● **DATA SUPPLIED**:

— Start —

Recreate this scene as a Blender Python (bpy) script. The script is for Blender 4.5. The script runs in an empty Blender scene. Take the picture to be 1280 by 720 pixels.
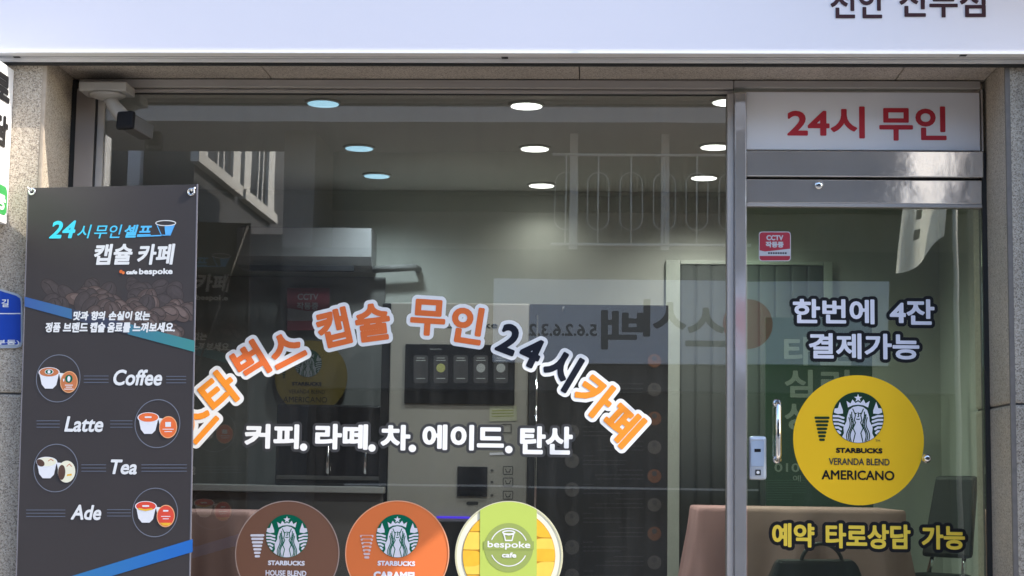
import bpy, bmesh, math, random
import numpy as np
from mathutils import Vector, Matrix

random.seed(7)
rng = np.random.default_rng(7)
SC = bpy.context.scene
COL = SC.collection

# ------------------------------------------------------------------ camera
F = 2150.0
CAM = Vector((0.0, -6.5, 1.6))
_ey = Vector((110, -240, -F)).normalized()
ROLL = math.radians(0.5)
_ez = Vector((math.sin(ROLL), math.cos(ROLL), 0))
_ez = (_ez - _ez.dot(_ey) * _ey).normalized()
_ex = _ey.cross(_ez)
CM = Matrix((_ex, _ey, _ez))
cd = bpy.data.cameras.new('camera')
cam = bpy.data.objects.new('camera', cd)
COL.objects.link(cam)
cd.sensor_width = 36
cd.lens = 36 * F / 1280
cd.clip_start = 0.05
cd.clip_end = 500
cam.matrix_world = Matrix.Translation(CAM) @ CM.to_4x4()
SC.camera = cam

# ------------------------------------------------------------------ light
SUNV = Vector((3.05, -1.0, 2.5)).normalized()          # towards the sun
world = bpy.data.worlds.new('World')
SC.world = world
world.use_nodes = True
wn = world.node_tree
bg = wn.nodes['Background']
sky = wn.nodes.new('ShaderNodeTexSky')
sky.sky_type = 'NISHITA'
sky.sun_disc = False
sky.sun_elevation = math.asin(SUNV.z)
sky.sun_rotation = math.atan2(SUNV.x, SUNV.y)
wn.links.new(sky.outputs[0], bg.inputs[0])
bg.inputs[1].default_value = 0.15
sl = bpy.data.lights.new('sun', 'SUN')
sl.energy = 2.0
sl.angle = math.radians(0.5)
sl.color = (1.0, 0.93, 0.82)
so = bpy.data.objects.new('sun', sl)
COL.objects.link(so)
so.rotation_euler = SUNV.to_track_quat('Z', 'Y').to_euler()
so.location = (6, -2, 8)
SC.view_settings.view_transform = 'Standard'
SC.view_settings.look = 'None'
SC.view_settings.gamma = 1
SC.view_settings.exposure = 1.85
SC.view_settings.use_curve_mapping = False
SC.cycles.max_bounces = 10
SC.cycles.transparent_max_bounces = 24
SC.cycles.caustics_reflective = False
SC.cycles.caustics_refractive = False

# ------------------------------------------------------------------ helpers
def ray(px, py):
    return CM @ Vector((px - 640, 360 - py, -F))

def at(px, py, Y):
    """the point of the plane y = Y behind a pixel of the 1280x720 photo"""
    d = ray(px, py)
    return CAM + d * ((Y - CAM.y) / d.y)

def atz(px, py, Z):
    d = ray(px, py)
    return CAM + d * ((Z - CAM.z) / d.z)

def mirror_at(px, py, Y):
    """the street-side point (y = Y < 0) whose reflection in the glass shows at a pixel"""
    p = at(px, py, -Y)
    return Vector((p.x, Y, p.z))

def tag(o, label=None, cat=None, group=None, kind=None):
    for k, v in (('label', label), ('category', cat), ('group', group), ('kind', kind)):
        if v:
            o[k] = v
    return o

def empty(name, loc, label=None, cat=None, group=None, rz=0):
    o = bpy.data.objects.new(name, None)
    COL.objects.link(o)
    o.location = loc
    o.rotation_euler = (0, 0, rz)
    o.empty_display_size = 0.1
    return tag(o, label, cat, group)

def link(name, me, mats, parent=None, world_m=None):
    o = bpy.data.objects.new(name, me)
    COL.objects.link(o)
    for m in (mats if isinstance(mats, (list, tuple)) else [mats]):
        me.materials.append(m)
    if world_m is not None:
        o.matrix_world = world_m
    if parent is not None:
        o.parent = parent
        bpy.context.view_layer.update()
        o.matrix_parent_inverse = parent.matrix_world.inverted()
    return o

class MB:
    """collects boxes, tubes, lathes ... into one mesh"""
    def __init__(self):
        self.bm = bmesh.new()
    def box(self, x0, x1, y0, y1, z0, z1, bev=0.0, m=0, rot=None):
        r = bmesh.ops.create_cube(self.bm, size=1)
        vs = r['verts']
        c = Vector(((x0 + x1) / 2, (y0 + y1) / 2, (z0 + z1) / 2))
        for v in vs:
            v.co = Vector((v.co.x * abs(x1 - x0), v.co.y * abs(y1 - y0), v.co.z * abs(z1 - z0)))
            if rot is not None:
                v.co = rot @ v.co
            v.co += c
        fs = list({f for v in vs for f in v.link_faces})
        for f in fs:
            f.material_index = m
        if bev > 0:
            es = list({e for v in vs for e in v.link_edges})
            r2 = bmesh.ops.bevel(self.bm, geom=es, offset=bev, segments=2, affect='EDGES', profile=0.6)
            for f in r2['faces']:
                f.material_index = m
        return self
    def tube(self, pts, r, n=12, m=0, cap=True):
        pts = [Vector(p) for p in pts]
        rs = r if isinstance(r, (list, tuple)) else [r] * len(pts)
        rings = []
        up = None
        for i, p in enumerate(pts):
            d = (pts[min(i + 1, len(pts) - 1)] - pts[max(i - 1, 0)]).normalized()
            if up is None:
                up = Vector((0, 0, 1)) if abs(d.z) < 0.9 else Vector((1, 0, 0))
            a = d.cross(up).normalized()
            b = a.cross(d).normalized()
            up = b
            rings.append([self.bm.verts.new(p + rs[i] * (math.cos(t) * a + math.sin(t) * b))
                          for t in (2 * math.pi * k / n for k in range(n))])
        for A, B in zip(rings, rings[1:]):
            for k in range(n):
                f = self.bm.faces.new((A[k], A[(k + 1) % n], B[(k + 1) % n], B[k]))
                f.smooth = True
                f.material_index = m
        if cap:
            for R in (rings[0][::-1], rings[-1]):
                f = self.bm.faces.new(R)
                f.material_index = m
        return self
    def lathe(self, prof, c, n=32, m=0, axis='Z'):
        rings = []
        for (r, h) in prof:
            ring = []
            for k in range(n):
                t = 2 * math.pi * k / n
                if axis == 'Z':
                    v = Vector((r * math.cos(t), r * math.sin(t), h))
                else:
                    v = Vector((r * math.cos(t), h, r * math.sin(t)))
                ring.append(self.bm.verts.new(Vector(c) + v))
            rings.append(ring)
        for A, B in zip(rings, rings[1:]):
            for k in range(n):
                f = self.bm.faces.new((A[k], A[(k + 1) % n], B[(k + 1) % n], B[k]))
                f.smooth = True
                f.material_index = m
        for R in (rings[0], rings[-1]):
            f = self.bm.faces.new(R)
            f.material_index = m
        return self
    def poly(self, pts, m=0):
        f = self.bm.faces.new([self.bm.verts.new(Vector(p)) for p in pts])
        f.material_index = m
        return self
    def prism(self, pts, off, m=0):
        """closed polygon extruded by a vector"""
        off = Vector(off)
        A = [self.bm.verts.new(Vector(p)) for p in pts]
        B = [self.bm.verts.new(Vector(p) + off) for p in pts]
        n = len(A)
        for f in ([A[::-1], B] + [[A[k], A[(k + 1) % n], B[(k + 1) % n], B[k]] for k in range(n)]):
            ff = self.bm.faces.new(f)
            ff.material_index = m
        return self
    def build(self, name, mats, parent=None, world_m=None):
        bmesh.ops.recalc_face_normals(self.bm, faces=self.bm.faces[:])
        me = bpy.data.meshes.new(name)
        self.bm.to_mesh(me)
        self.bm.free()
        return link(name, me, mats, parent, world_m)

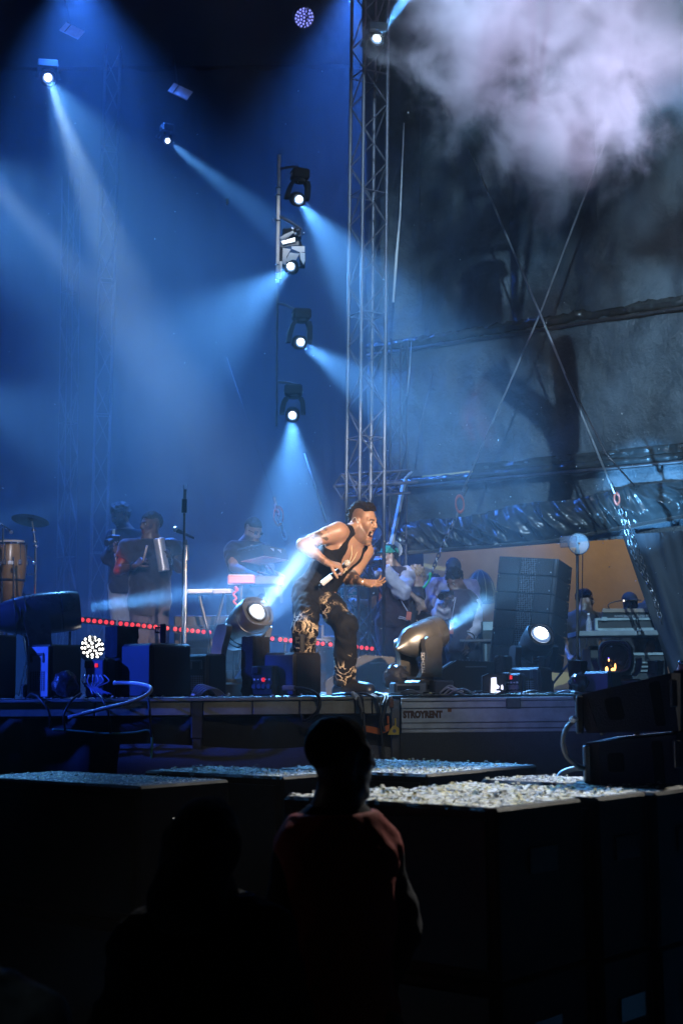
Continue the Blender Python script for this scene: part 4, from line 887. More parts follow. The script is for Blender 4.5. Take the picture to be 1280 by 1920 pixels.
for i in range(6):
    w_, h_, dp = 0.545, 0.164, 0.46; M = ym
    ctr = top_ + M @ Vector((w_ / 2, dp / 2, -h_ / 2 - i * (h_ + 0.002))); t = thing('line_array_cabinet', words_[i] + ' cabinet of the mesh fronted loudspeaker stack on the stage', 'loudspeaker', ctr - Vector((0, 0, h_ / 2)), 'stacked line array cabinets')
    bb = MB(); prof = [Vector((-w_ / 2, -dp / 2, h_ / 2)), Vector((-w_ / 2, dp / 2, h_ / 2 - 0.006)), Vector((-w_ / 2, dp / 2, -h_ / 2 + 0.006)), Vector((-w_ / 2, -dp / 2, -h_ / 2))]
    bb.prism([ctr + M @ p for p in prof], M @ Vector((w_, 0, 0))); bb.build('cabinet', SPK, t)
    for (a, c, mm, nm) in ((-0.5, -0.14, M_MESHF, 'side_grille'), (-0.135, 0.135, M_MESH, 'centre_grille'), (0.14, 0.43, M_MESHF, 'side_grille')):
        bb = MB(); bb.box(ctr + M @ Vector(((a + c) / 2 * w_, -dp / 2 - 0.008, 0)), ((c - a) * w_ - 0.004, 0.014, h_ - 0.012), M, 0.003); bb.build(nm, mm, t)
    bb = MB(); bb.box(ctr + M @ Vector((0.465 * w_, -dp / 2 - 0.010, 0)), (0.03, 0.02, h_ - 0.006), M, 0.004); bb.build('corner_rail', M_DSTEEL, t)
    bb = MB(); bb.box(ctr + M @ Vector((-0.505 * w_, -dp / 2 - 0.004, 0)), (0.016, 0.03, h_ - 0.006), M, 0.004); bb.build('corner_rail', M_DSTEEL, t)
    bb = MB(); q = ctr + M @ Vector((0.38 * w_, -dp / 2 - 0.017, -0.05)); bb.prism([q, q + M @ Vector((0.014, 0, 0)), q + M @ Vector((0.007, 0, 0.014))], M @ Vector((0, 0.002, 0))); bb.build('badge', M_ALU, t)
    for z in (-0.04, 0.04):
        bb = MB(); bb.box(ctr + M @ Vector((w_ / 2 + 0.006, dp / 2 - 0.06, z)), (0.012, 0.05, 0.02), M, 0.003); bb.build('rigging_pin', M_DSTEEL, t)
# tilted cabinets in the pit, seen from the side
M_PIT = mat('pit_speaker_paint', (0.045, 0.046, 0.065), 0.5, bump=0.35, bscale=170)
M_PITL = mat('pit_speaker_front', (0.075, 0.06, 0.075), 0.5, bump=0.3, bscale=170)
def pit_speaker(label, tl, tr, br, bl, d, vertical, handle, thick=0.75):
    q = [W(*tl, d), W(*tr, d + 0.05), W(*br, d + 0.05), W(*bl, d)]; t = thing('pit_loudspeaker', label, 'loudspeaker', (q[2] + q[3]) / 2, 'tilted loudspeakers in the pit')
    ex = Vector((0.35, 0.93, 0)) * thick
    bb = MB(); bb.prism(q, ex); bb.build('cabinet', M_PIT, t, sharp=20)
    def uv(u, v, o=0.006): return q[0].lerp(q[1], u).lerp(q[3].lerp(q[2], u), v) - ex.normalized() * o
    bb = MB(); bb.prism([uv(0.0, 0.0), uv(0.13, 0.0), uv(0.13, 1.0), uv(0.0, 1.0)], ex.normalized() * 0.006); bb.build('front_baffle', M_PITL, t)
    def rr(u0, u1, v0, v1, name, m_, o=0.004):
        pts = []; ru, rv = (u1 - u0) * 0.2, (v1 - v0) * (0.2 if u1 - u0 < .3 and v1 - v0 < 0.7 else 0.08)
        for (cu, cv, a0) in ((u1 - ru, v0 + rv, -90), (u1 - ru, v1 - rv, 0), (u0 + ru, v1 - rv, 90), (u0 + ru, v0 + rv, 180)):
            for k in range(4): a = R(a0 + 30 * k); pts.append(uv(cu + ru * math.cos(a), cv + rv * math.sin(a), o))
        bb = MB(); bb.prism(pts, ex.normalized() * 0.003); return bb.build(name, m_, t)
    M_HOLE = mat('handle_recess', (0.003, 0.003, 0.004), 0.9, var=0)
    rr(*handle, 'handle_recess', M_HOLE); rr(*vertical, 'side_port', M_HOLE)
    bb = MB()
    for u in (0.12, 0.5): bb.cyl(uv(u, 1.0, -0.1), uv(u, 1.08, -0.1), 0.012, 8)
    bb.build('rigging_pin', M_DSTEEL, t)
    bb = MB(); bb.box(uv(1.0, 0.35, 0.02), (0.03, 0.03, 0.12), b=0.006); bb.build('corner_bracket', M_DSTEEL, t)
    bb = MB(); bb.box(uv(0.0, 0.5, 0.012), (0.03, 0.04, 0.16), b=0.006); bb.build('rigging_plate', M_DSTEEL, t)
pit_speaker('upper dark loudspeaker tilted up in the pit at the right edge', (1074, 1306), (1258, 1262), (1272, 1371), (1100, 1375), 6.15, (0.76, 0.87, 0.08, 0.9), (0.28, 0.45, 0.22, 0.72))
pit_speaker('lower dark loudspeaker below the tilted one in the pit at the right edge', (1100, 1393), (1266, 1378), (1276, 1480), (1103, 1474), 6.15, (0.72, 0.84, 0.08, 0.93), (0.22, 0.40, 0.27, 0.68))
pit_speaker('dark loudspeaker behind the tilted ones leaving the picture at the right', (1262, 1258), (1420, 1235), (1420, 1470), (1270, 1476), 6.5, (0.5, 0.6, 0.1, 0.9), (0.2, 0.3, 0.3, 0.6))

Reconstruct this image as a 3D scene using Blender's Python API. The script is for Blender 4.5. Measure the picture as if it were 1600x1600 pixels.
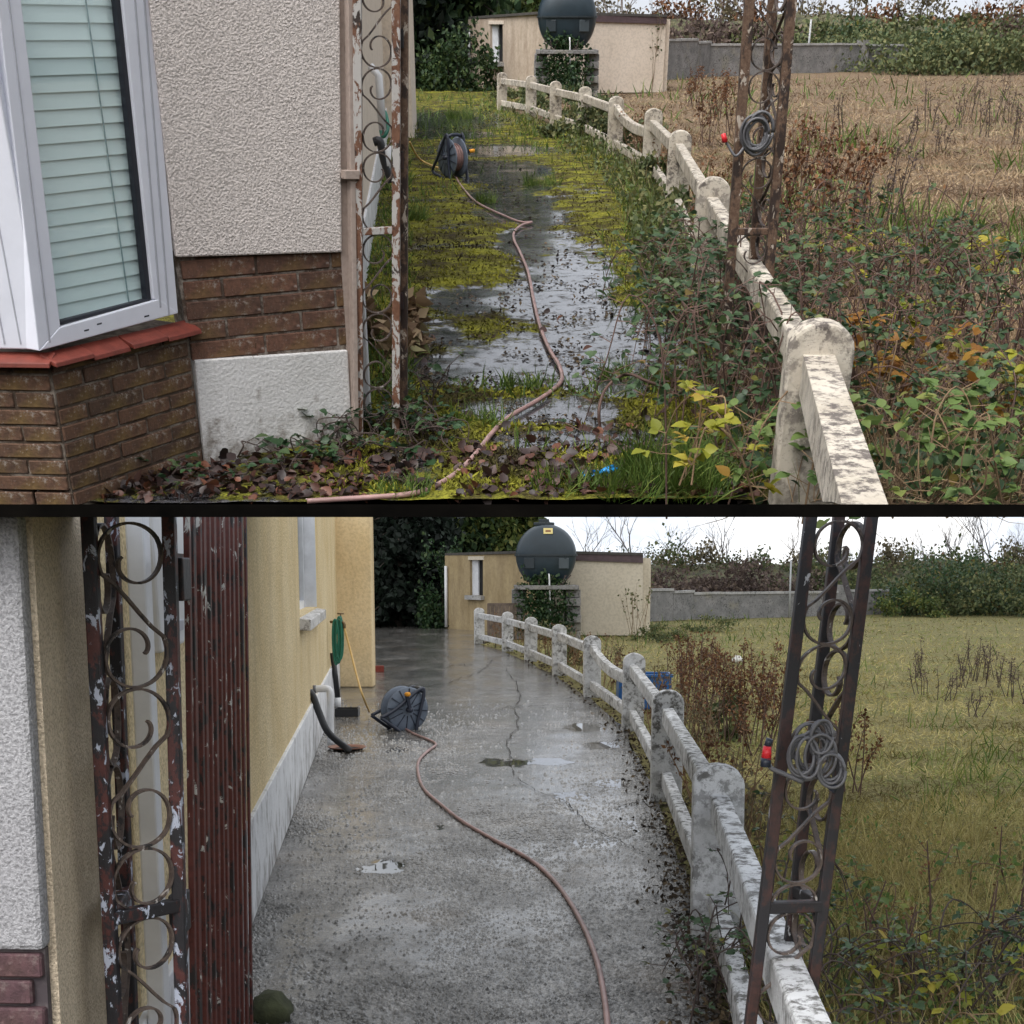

— End —

● **WORK TO DO**:
Please repeat exactly the data above from its first line to the line that contains "SC.camera = cam", inclusive, and leave every picture out.

● **SOLVED PROBLEM**:
Recreate this scene as a Blender Python (bpy) script. The script is for Blender 4.5. The script runs in an empty Blender scene. Take the picture to be 1280 by 720 pixels.
import bpy, bmesh, math, random
import numpy as np
from mathutils import Vector, Matrix

random.seed(7)
rng = np.random.default_rng(7)
SC = bpy.context.scene
COL = SC.collection

# ------------------------------------------------------------------ camera
F = 2150.0
CAM = Vector((0.0, -6.5, 1.6))
_ey = Vector((110, -240, -F)).normalized()
ROLL = math.radians(0.5)
_ez = Vector((math.sin(ROLL), math.cos(ROLL), 0))
_ez = (_ez - _ez.dot(_ey) * _ey).normalized()
_ex = _ey.cross(_ez)
CM = Matrix((_ex, _ey, _ez))
cd = bpy.data.cameras.new('camera')
cam = bpy.data.objects.new('camera', cd)
COL.objects.link(cam)
cd.sensor_width = 36
cd.lens = 36 * F / 1280
cd.clip_start = 0.05
cd.clip_end = 500
cam.matrix_world = Matrix.Translation(CAM) @ CM.to_4x4()
SC.camera = cam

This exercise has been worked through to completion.